- [Dataset excerpt]
Begin

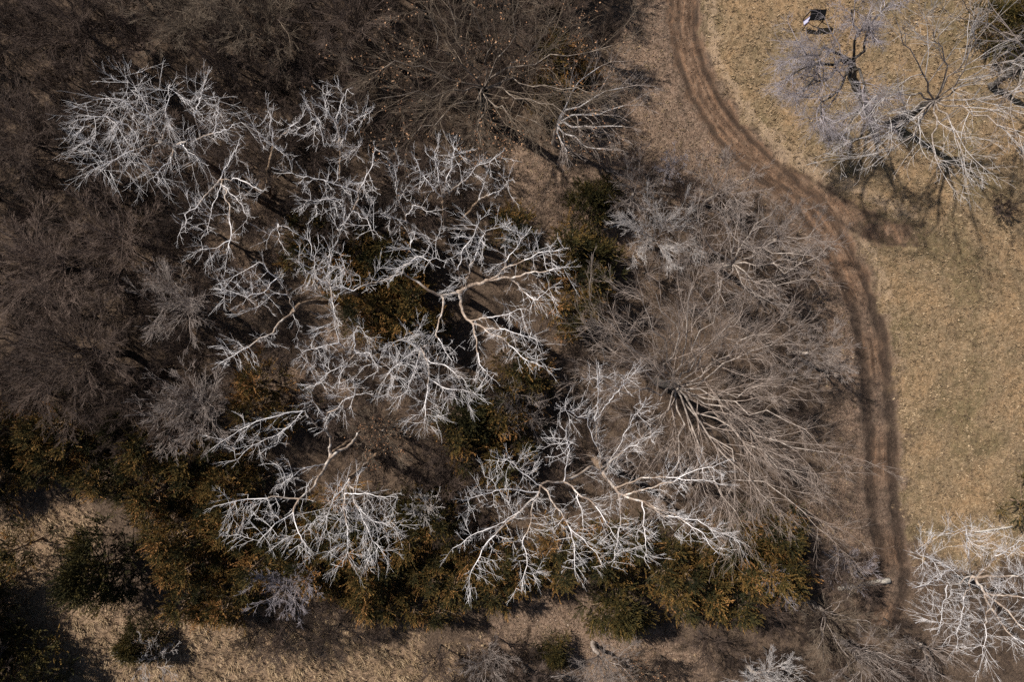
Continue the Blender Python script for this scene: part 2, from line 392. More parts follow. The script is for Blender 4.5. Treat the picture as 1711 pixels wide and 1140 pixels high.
def make_traced(name, label, group, trunk, limbs, lobes, mats, dens=11, tip=.0085, cat='tree', seed=1, cap=.045, spur=.8, kill=.36, leaves=None, sl=(.4, 1.1)):
    r = np.random.default_rng(seed)
    base = trunk[0][0] if not isinstance(trunk[0], np.ndarray) else None
    sx, sp_, sr, sl_ = skeleton(trunk, limbs, r)
    ns = len(sx)
    att = lobe_points(lobes, dens * .95, r)
    X, par = colonize(sx, sp_, att, r, kill=kill)
    n = len(X); acc_ = np.zeros(n); g_ = np.arange(n) >= ns
    for _k in range(4):
        cs = np.zeros((n, 3)); cn = np.zeros(n); np.add.at(cs, par[g_], X[g_]); np.add.at(cn, par[g_], 1)
        m_ = g_ & (cn > 0); X[m_] = .4 * X[m_] + .3 * X[par[m_]] + .3 * cs[m_] / cn[m_, None]
    kids = np.zeros(n, int)
    for i_ in range(n):
        if par[i_] >= 0: kids[par[i_]] += 1
    e = 2.35; rad = np.zeros(n)
    for i_ in range(n - 1, -1, -1):
        if kids[i_] == 0: acc_[i_] = tip ** e
        rad[i_] = acc_[i_] ** (1 / e)
        if i_ < ns: rad[i_] = max(sr[i_], min(rad[i_], cap))
        else: rad[i_] = min(rad[i_], cap * .75)
        if par[i_] >= 0: acc_[par[i_]] += acc_[i_] * 1.02 + (tip * .12) ** e
    origin = X[0].copy(); origin[2] = 0
    X0 = X - origin
    g = empty(name, (origin[0], origin[1], gz(origin[0], origin[1]) - .05), label, cat, group)
    lid = np.concatenate([np.array(sl_), np.full(n - ns, -1)])
    me = tube_mesh('trunk', [tubes(chains_from(X0, par, rad, lid == 0), 9)], mats[0]); link('trunk', me, g)
    thick = (lid > 0) & (rad > .035)
    # limbs: each traced limb a part of its own
    for k in range(1, len(limbs) + 1):
        sel = (lid == k) & thick
        if sel.sum() > 3:
            me = tube_mesh('limb', [tubes(chains_from(X0, par, rad, sel), 6)], mats[1]); link('limb', me, g)
    sel = (lid != 0) & ~((lid > 0) & thick & np.isin(lid, [k for k in range(1, len(limbs) + 1) if ((lid == k) & thick).sum() > 3]))
    parts = [tubes(chains_from(X0, par, rad, sel & (rad > .022)), 4), tubes(chains_from(X0, par, rad, sel & (rad <= .022)), 3)]
    for lv_ in spurs(X0, par, rad, ns, r, spur, sl): parts.append(brush_tubes(lv_, 3))
    link('crown', tube_mesh('crown', parts, mats[2]), g)
    return g

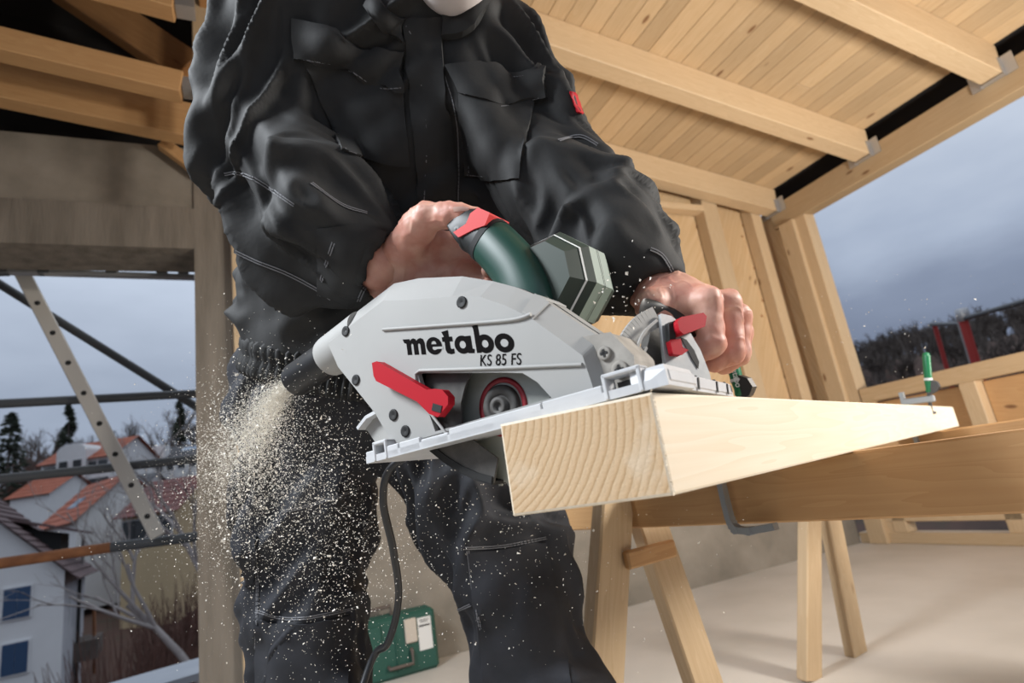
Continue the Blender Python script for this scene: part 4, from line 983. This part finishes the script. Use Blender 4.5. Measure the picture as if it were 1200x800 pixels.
def folds(V, N, segs):
    """cloth folds: ridged noise stretched around each limb; segs = (a, b, R, amp, freq, twist, seed)"""
    W = np.zeros(len(V)); D = np.zeros(len(V))
    for a, b, R, amp, fr, tw, seed in segs:
        a = np.array(a); b = np.array(b); ab = b-a; L = np.linalg.norm(ab); ax = ab/L; u = nrm(np.cross(ax, [.3,.2,.93])); w = np.cross(ax, u)
        d = V-a; t = d@ax; q = d-np.clip(t,0,L)[:,None]*ax; dist = np.linalg.norm(q, axis=1); cu, cw = (q@u)/R, (q@w)/R
        Q = np.stack([t*fr+tw*cu+.35*tw*cw, 1.05*cu, 1.05*cw], 1)
        Q = Q+.45*(np.stack([vnoise(Q*1.3+9, seed+5), vnoise(Q*1.3+19, seed+6), vnoise(Q*1.3+29, seed+7)], 1)-.5)
        rg = lambda n, s, p: np.clip(1-(np.sqrt((2*n-1)**2+.030)-.173)*s, 0, 1)**p
        r1 = rg(vnoise(Q, seed), 1.7, 2.0); r2 = rg(vnoise(Q*1.9+40, seed+1), 1.7, 1.5)
        n3 = vnoise(Q*.6+80, seed+2)
        pat = (r1*.85+r2*.62*(.3+n3))*(.35+1.0*n3)-.52
        amp = amp*(1-.8*np.clip((t/L-.72)/.28, 0, 1)) if seed in (12, 14) else amp
        wt = 1/(np.maximum(dist-R*.6, .01)**4); W += wt; D += wt*pat*amp
    k = D/W
    if FADE is not None: k = k*np.clip(((V-FADE[0])@FADE[1]-.012)/.05, .0, 1)
    return V+N*k[:,None]
def to_obj(name, V, F, m, parent=None, sub=0, **kw):
    me = bpy.data.meshes.new(name); inv = np.array((WM[parent] if parent else Matrix.Identity(4)).inverted())
    Vl = V@inv[:3,:3].T+inv[:3,3]; me.from_pydata(Vl.tolist(), [], F.tolist()); me.materials.append(M[m])
    me.polygons.foreach_set('use_smooth', [True]*len(F)); me.update()
    o = link(name, me, parent, WM[parent] if parent else None, **kw)
    if sub: md = o.modifiers.new('s','SUBSURF'); md.levels = md.render_levels = sub
    return o
A_ = lambda px, py, z: at(px, py, z)
cap = lambda k, a, b, ra, rb: (k, ('c', a, b, ra, rb))

# joints (pixel, distance)
rS, rE, rF, rW = A_(346,-6,.83), A_(317,188,.80), A_(372,256,.755), A_(446,312,.725)
lS, lE, lF, lW = A_(566,104,.87), A_(652,222,.77), A_(720,294,.70), A_(771,340,.675)
pR, pL = A_(352,440,.985), A_(505,455,.98)
ankR, ankL = np.array([.075,1.05,.10]), np.array([.40,.90,.10])
knR, knL = A_(364,705,.94), A_(606,690,.90)
person = empty('person', ((ankR[0]+ankL[0])/2, .98, 0), label='worker in dark work jacket and trousers leaning over and guiding the saw with both hands', cat='person')

# ---- jacket
J = [cap(0, A_(370,440,.99), A_(392,60,.87), .114, .113), cap(.06, A_(488,455,.98), A_(545,120,.885), .112, .112), cap(.06, A_(425,430,.975), A_(470,60,.86), .125, .120),
     cap(.06, rS, A_(480,-6,.85), .090, .085), cap(.05, A_(520,-12,.85), lS, .080, .090)]
hemp = [A_(272,404,.99), A_(400,441,.865), A_(560,458,.965)]; hn = nrm(np.cross(hemp[1]-hemp[0], hemp[2]-hemp[0])); hn = hn if hn[2] > 0 else -hn
torso_only = list(J)
J += [cap(.045, rS, rE, .088, .082), cap(.03, rE, rF, .080, .072), cap(.03, rF, A_(418,300,.735), .072, .060),
      cap(.045, lS, lE, .086, .070), cap(.03, lE, lF, .070, .060), cap(.03, lF, A_(760,328,.684), .062, .045)]
cutf = lambda P: np.maximum(np.maximum(-((P-hemp[0]-hn*.016)@hn), -(np.linalg.norm(P-A_(452,314,.724), axis=1)-.040)), -(np.linalg.norm(P-A_(780,366,.650), axis=1)-.046))
V, F = surface(J, .0045, cut=cutf); V = relax(V, F, 3); N = vnormals(V, F)
FADE = (hemp[0], hn)
V = folds(V, N, [(rS, rE, .085, .036, 8, 1.8, 11), (rE, A_(446,312,.73), .078, .046, 13, 2.4, 12), (lS, lE, .09, .028, 9, 1.8, 13), (lE, A_(775,343,.675), .07, .026, 14, 1.4, 14),
              (A_(425,430,.93), A_(470,40,.85), .17, .018, 8, 1.4, 15), (A_(360,440,.94), A_(430,470,.93), .12, .032, 14, 1.2, 16)])
V = relax(V, F, 2, .4); jacket = to_obj('jacket', V, F, 'work_cloth', person)
V_J, F_J = V, F
bvh_j = BVHTree.FromPolygons([Vector(v) for v in V], F.tolist())
# elastic hem band, gathered into ribs
hc_ = (pR+pL)/2+hn*0; hc_ = hc_-hn*((hc_-hemp[0])@hn); eu_ = nrm(np.cross(hn, [0,1,0])); ev_ = np.cross(hn, eu_)
na = 420; ang_ = np.linspace(0, 2*math.pi, na, endpoint=False); rr = np.linspace(.05, .36, 160); dirs = np.cos(ang_)[:,None]*eu_+np.sin(ang_)[:,None]*ev_
rad_ = []
for d in dirs:
    P = (hc_+rr[:,None]*d).astype(np.float32); f_ = field(torso_only, P); i = int(np.argmax(f_ > 0)); rad_.append(rr[i])
rad_ = np.array(rad_); rad_ = np.convolve(np.concatenate([rad_[-6:], rad_, rad_[:6]]), np.ones(13)/13, 'valid')
Vb = []; prof = [(-.030,.000),(-.030,.006),(-.022,.0095),(-.010,.0085),(-.001,.0055),(.002,.0055),(.011,.009),(.022,.0095),(.028,.004)]
for hh_, dr in prof:
    rib_ = np.clip(.0046*np.sin(ang_*74+2*np.sin(ang_*5)+hh_*40)+.002*np.sin(ang_*31), -.004, .005)*(1 if dr > .002 else 0)
    Vb.append(hc_+hn*hh_+dirs*(rad_+dr+rib_-.005)[:,None])
Vb = np.concatenate(Vb); Fb = np.array([(i*na+k, i*na+(k+1)%na, (i+1)*na+(k+1)%na, (i+1)*na+k) for i in range(len(prof)-1) for k in range(na)])
to_obj('elastic_hem', Vb, Fb, 'work_cloth', jacket)

# ---- trousers
FADE = None
T = [cap(0, A_(370,452,.99), A_(498,462,.985), .116, .116), cap(.05, A_(367,478,.99), knR, .114, .092), cap(.03, knR, ankR, .092, .085), cap(.05, A_(507,482,.98), knL, .112, .085), cap(.03, knL, ankL, .086, .085)]
cut_t = lambda P: np.maximum((P-(hemp[0]+hn*.03))@hn, .075-P[:,2])
V, F = surface(T, .005, cut=cut_t); V = relax(V, F, 3); N = vnormals(V, F)
V = folds(V, N, [(A_(366,478,.99), knR, .11, .032, 11, 1.4, 21), (knR, ankR, .09, .036, 13, 1.2, 22), (A_(507,482,.98), knL, .11, .032, 11, 1.4, 23), (knL, ankL, .09, .036, 13, 1.2, 24)])
V = relax(V, F, 2, .4); trousers = to_obj('trousers', V, F, 'work_cloth_blue', person)
bvh_t = BVHTree.FromPolygons([Vector(v) for v in V], F.tolist())

# ---- sewn on pieces: laid on the cloth surface with real thickness
def hit(bvh, px, py):
    d = Vector(ray(px, py)).normalized(); l, n, i, t = bvh.ray_cast(Vector(CO), d)
    return (l, n) if l is not None else (None, None)
def lerp_poly(P, n):
    P = [np.array(p, float) for p in P]; s = np.concatenate([[0], np.cumsum([np.linalg.norm(b-a) for a, b in zip(P[:-1], P[1:])])]); s /= s[-1]
    return [np.array([np.interp(t, s, [p[0] for p in P]), np.interp(t, s, [p[1] for p in P])]) for t in np.linspace(0, 1, n)]
PATCH = []
def patch(name, bvh, top, bot, m, parent, th=.0035, nu=26, nv=14, puff=.0, curve=True, smooth=3):
    a = lerp_poly(bez([(*p,0) for p in top], 6) if curve else top, nu); b = lerp_poly(bez([(*p,0) for p in bot], 6) if curve else bot, nu)
    G = np.zeros((nv, nu, 3)); NN = np.zeros((nv, nu, 3)); last = None
    for j in range(nv):
        for i in range(nu):
            p = a[i]+(b[i]-a[i])*j/(nv-1); l, n = hit(bvh, *p)
            if l is None: l, n = last if last else (Vector(at(*p,.8)), Vector((0,-1,0)))
            last = (l, n); G[j,i] = l; NN[j,i] = n
    for _ in range(smooth):
        H = G.copy(); H[1:-1,1:-1] = (G[:-2,1:-1]+G[2:,1:-1]+G[1:-1,:-2]+G[1:-1,2:]+2*G[1:-1,1:-1])/6; G = H
        K = NN.copy(); K[1:-1,1:-1] = (NN[:-2,1:-1]+NN[2:,1:-1]+NN[1:-1,:-2]+NN[1:-1,2:]+2*NN[1:-1,1:-1])/6; NN = K
    NN /= np.linalg.norm(NN, axis=2, keepdims=True)+1e-9
    jj, ii = np.meshgrid(np.linspace(0,1,nv), np.linspace(0,1,nu), indexing='ij'); pf = np.sin(np.pi*ii)*np.sin(np.pi*jj)*puff
    wob = (vnoise(G.reshape(-1,3)*38, 7).reshape(nv,nu)-.5)*.004*(puff > 0)
    T_ = G+NN*(th+pf+wob)[...,None]; B_ = G-NN*.004; q = MB(); n = nu*nv
    f = [(j*nu+i, j*nu+i+1, (j+1)*nu+i+1, (j+1)*nu+i) for j in range(nv-1) for i in range(nu-1)]
    rim = [i for i in range(nu)]+[j*nu+nu-1 for j in range(1,nv)]+[(nv-1)*nu+i for i in range(nu-2,-1,-1)]+[j*nu for j in range(nv-2,0,-1)]
    q.add(T_.reshape(-1,3), f, 0, True); k = len(rim); P = list(T_.reshape(-1,3)[rim])+list(B_.reshape(-1,3)[rim])
    q.add(P, [(i, (i+1)%k, k+(i+1)%k, k+i) for i in range(k)], 0, False)
    PATCH.append((T_.reshape(-1,3), np.array(f)))
    return q.build(name, m, parent)
def seam(bvh, pts, off=.0012, r=.0007, dash=.0045, gap=.0022, mb=None, both=0):
    """a run of stitches along a pixel path on the cloth"""
    mb = mb if mb is not None else MB(); path = []
    for p in bez([(*p,0) for p in pts], 14):
        l, n = hit(bvh, p[0], p[1])
        if l is not None and (not path or (l-path[-1][0]).length < .05): path.append((l, n))
    if len(path) < 3: return mb
    run = 0.0
    for (a, n), (b, _) in zip(path[:-1], path[1:]):
        L = (b-a).length
        if L < 1e-5: continue
        d = (b-a)/L; k = 0.0; sd_ = d.cross(n)
        while k < L:
            e = min(k+dash, L)
            for o_ in ((0,) if not both else (-both, both)):
                mb.bar(a+d*k+n*off+sd_*o_, a+d*e+n*off+sd_*o_, r*2, r*1.4, n)
            k += dash+gap
    return mb
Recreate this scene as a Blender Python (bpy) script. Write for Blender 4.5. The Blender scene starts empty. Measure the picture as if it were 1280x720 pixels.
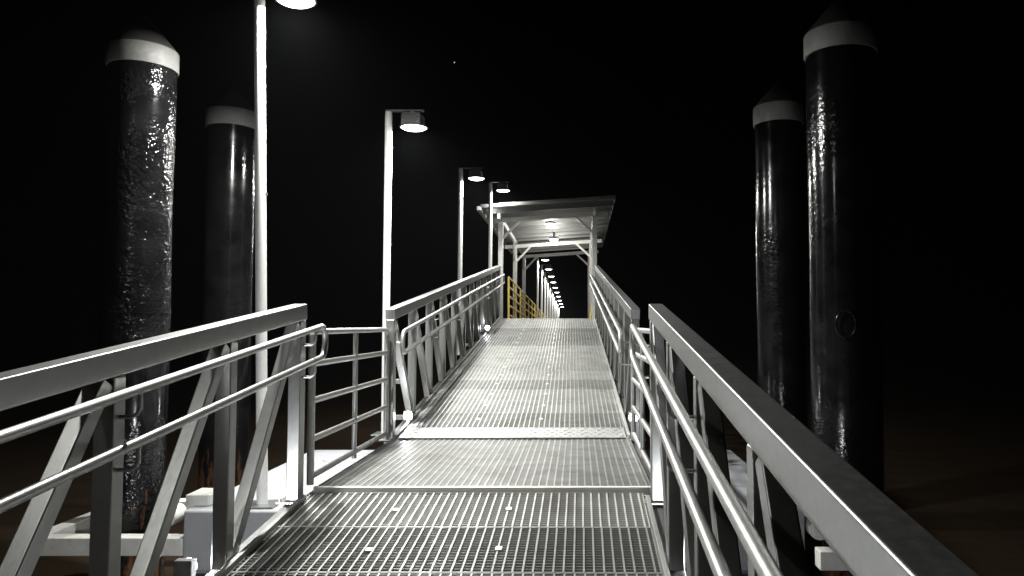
import bpy, math, random
from mathutils import Vector, Matrix
random.seed(4)
S = bpy.context.scene
COL = S.collection
V = Vector

# ------------------------------------------------------------------ materials
def mat(name, base, rough=.5, metal=0., var=.15, scale=6., bump=0., bscale=40., rvar=.12, spec=.5, dark=None, darkscale=2.5, darkamt=.0, streak=False):
    m = bpy.data.materials.new(name); m.use_nodes = True
    nt = m.node_tree; N = nt.nodes; L = nt.links
    b = N['Principled BSDF']
    b.inputs['Metallic'].default_value = metal
    b.inputs['Specular IOR Level'].default_value = spec
    geo = N.new('ShaderNodeNewGeometry')
    mp = N.new('ShaderNodeMapping'); L.new(geo.outputs['Position'], mp.inputs['Vector'])
    if streak: mp.inputs['Scale'].default_value = (1, 1, .12)
    n1 = N.new('ShaderNodeTexNoise'); n1.inputs['Scale'].default_value = scale; n1.inputs['Detail'].default_value = 6
    n1.inputs['Roughness'].default_value = .65
    L.new(mp.outputs['Vector'], n1.inputs['Vector'])
    r = N.new('ShaderNodeValToRGB')
    r.color_ramp.elements[0].position = .3; r.color_ramp.elements[1].position = .7
    r.color_ramp.elements[0].color = tuple(c*(1-var) for c in base)+(1,)
    r.color_ramp.elements[1].color = tuple(min(1, c*(1+var)) for c in base)+(1,)
    L.new(n1.outputs['Fac'], r.inputs['Fac'])
    out = r.outputs['Color']
    if dark:
        n2 = N.new('ShaderNodeTexNoise'); n2.inputs['Scale'].default_value = darkscale; n2.inputs['Detail'].default_value = 9
        n2.inputs['Roughness'].default_value = .75
        L.new(mp.outputs['Vector'], n2.inputs['Vector'])
        r2 = N.new('ShaderNodeValToRGB'); r2.color_ramp.elements[0].position = .52; r2.color_ramp.elements[1].position = .68
        r2.color_ramp.elements[0].color = (0, 0, 0, 1); r2.color_ramp.elements[1].color = (darkamt,)*3+(1,)
        L.new(n2.outputs['Fac'], r2.inputs['Fac'])
        mx = N.new('ShaderNodeMixRGB'); L.new(r2.outputs['Color'], mx.inputs['Fac'])
        L.new(out, mx.inputs['Color1']); mx.inputs['Color2'].default_value = tuple(dark)+(1,)
        out = mx.outputs['Color']
    L.new(out, b.inputs['Base Color'])
    mr = N.new('ShaderNodeMapRange')
    mr.inputs['From Min'].default_value = .3; mr.inputs['From Max'].default_value = .7
    mr.inputs['To Min'].default_value = max(.02, rough-rvar); mr.inputs['To Max'].default_value = min(1, rough+rvar)
    n3 = N.new('ShaderNodeTexNoise'); n3.inputs['Scale'].default_value = scale*2.7; n3.inputs['Detail'].default_value = 4
    L.new(mp.outputs['Vector'], n3.inputs['Vector'])
    L.new(n3.outputs['Fac'], mr.inputs['Value']); L.new(mr.outputs['Result'], b.inputs['Roughness'])
    if bump:
        n4 = N.new('ShaderNodeTexNoise'); n4.inputs['Scale'].default_value = bscale; n4.inputs['Detail'].default_value = 5
        L.new(geo.outputs['Position'], n4.inputs['Vector'])
        bp = N.new('ShaderNodeBump'); bp.inputs['Strength'].default_value = bump; bp.inputs['Distance'].default_value = .01
        L.new(n4.outputs['Fac'], bp.inputs['Height']); L.new(bp.outputs['Normal'], b.inputs['Normal'])
    return m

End

- [Stated problem]
From the records above, extract exactly and only the lines that begin at the line with "Continue the Blender Python script for this scene: part 4, from" and stop after the line with "cap = lambda".

- [The completed task]
Continue the Blender Python script for this scene: part 4, from line 983. This part finishes the script. Use Blender 4.5. Measure the picture as if it were 1200x800 pixels.
def folds(V, N, segs):
    """cloth folds: ridged noise stretched around each limb; segs = (a, b, R, amp, freq, twist, seed)"""
    W = np.zeros(len(V)); D = np.zeros(len(V))
    for a, b, R, amp, fr, tw, seed in segs:
        a = np.array(a); b = np.array(b); ab = b-a; L = np.linalg.norm(ab); ax = ab/L; u = nrm(np.cross(ax, [.3,.2,.93])); w = np.cross(ax, u)
        d = V-a; t = d@ax; q = d-np.clip(t,0,L)[:,None]*ax; dist = np.linalg.norm(q, axis=1); cu, cw = (q@u)/R, (q@w)/R
        Q = np.stack([t*fr+tw*cu+.35*tw*cw, 1.05*cu, 1.05*cw], 1)
        Q = Q+.45*(np.stack([vnoise(Q*1.3+9, seed+5), vnoise(Q*1.3+19, seed+6), vnoise(Q*1.3+29, seed+7)], 1)-.5)
        rg = lambda n, s, p: np.clip(1-(np.sqrt((2*n-1)**2+.030)-.173)*s, 0, 1)**p
        r1 = rg(vnoise(Q, seed), 1.7, 2.0); r2 = rg(vnoise(Q*1.9+40, seed+1), 1.7, 1.5)
        n3 = vnoise(Q*.6+80, seed+2)
        pat = (r1*.85+r2*.62*(.3+n3))*(.35+1.0*n3)-.52
        amp = amp*(1-.8*np.clip((t/L-.72)/.28, 0, 1)) if seed in (12, 14) else amp
        wt = 1/(np.maximum(dist-R*.6, .01)**4); W += wt; D += wt*pat*amp
    k = D/W
    if FADE is not None: k = k*np.clip(((V-FADE[0])@FADE[1]-.012)/.05, .0, 1)
    return V+N*k[:,None]
def to_obj(name, V, F, m, parent=None, sub=0, **kw):
    me = bpy.data.meshes.new(name); inv = np.array((WM[parent] if parent else Matrix.Identity(4)).inverted())
    Vl = V@inv[:3,:3].T+inv[:3,3]; me.from_pydata(Vl.tolist(), [], F.tolist()); me.materials.append(M[m])
    me.polygons.foreach_set('use_smooth', [True]*len(F)); me.update()
    o = link(name, me, parent, WM[parent] if parent else None, **kw)
    if sub: md = o.modifiers.new('s','SUBSURF'); md.levels = md.render_levels = sub
    return o
A_ = lambda px, py, z: at(px, py, z)
cap = lambda k, a, b, ra, rb: (k, ('c', a, b, ra, rb))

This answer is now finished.